Companies must carefully consider the trade-offs between outsourcing content moderation and maintaining internal investigative capabilities to ensure a solid approach to risk management.

Constant involvement still required

Outsourced content moderation teams cannot operate on a "set it and forget it" basis—they require ongoing guidance and coordination from in-house experts to set policies, strategies, and facilitate cross-functional communication. 

In-house experts will always play a crucial role in making sure collaboration stays seamless between different departments.

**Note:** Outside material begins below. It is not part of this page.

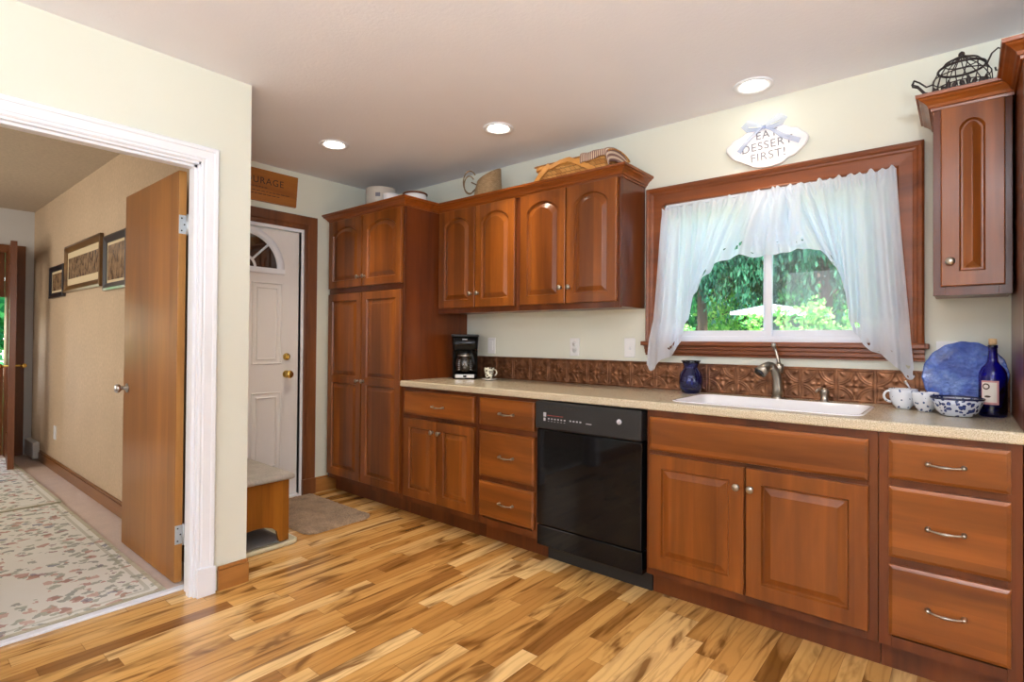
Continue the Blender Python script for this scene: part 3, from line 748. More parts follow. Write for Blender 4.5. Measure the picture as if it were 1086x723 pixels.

When to consider outsourcing your content moderation

Based largely on the pros of outsourcing we discussed above, here are a few scenarios that might mean it could be the right option for you:

  • You feel like you're spending too much time on hiring and performance management and want to lessen the load on yourself and your team.
  • You have a lot of repeatable work that can be learned and done following a set of policies or a playbook.
  • You want 24/7 coverage to make sure your community stays safe at all times (and you don’t have the resources).
  • You need subject matter specialization (e.g. child safety) that you're not equipped to manage in-house.
  • Moderator wellness and career progression is a concern for you, and you want to make sure that everyone has the best options available.

Outsourcing can help with all of these issues, so if you feel like you’d benefit from it, try it out with a flexible solution first and see how it goes!

In conclusion…

Outsourcing content moderation can help platforms maintain a safe and engaging online environment, especially for platforms dealing with sensitive topics. 

While it might sound scary, it’s important to approach outsourcing with a strategic mindset. Drawing from experiences managing both in-house and outsourced teams, a balanced blend of both is often the most effective strategy, even for small companies. 

By embracing outsourcing while maintaining active oversight and collaboration from in-house experts, companies can harness the best of both worlds to secure a safe and inclusive online community aligned with their values and objectives.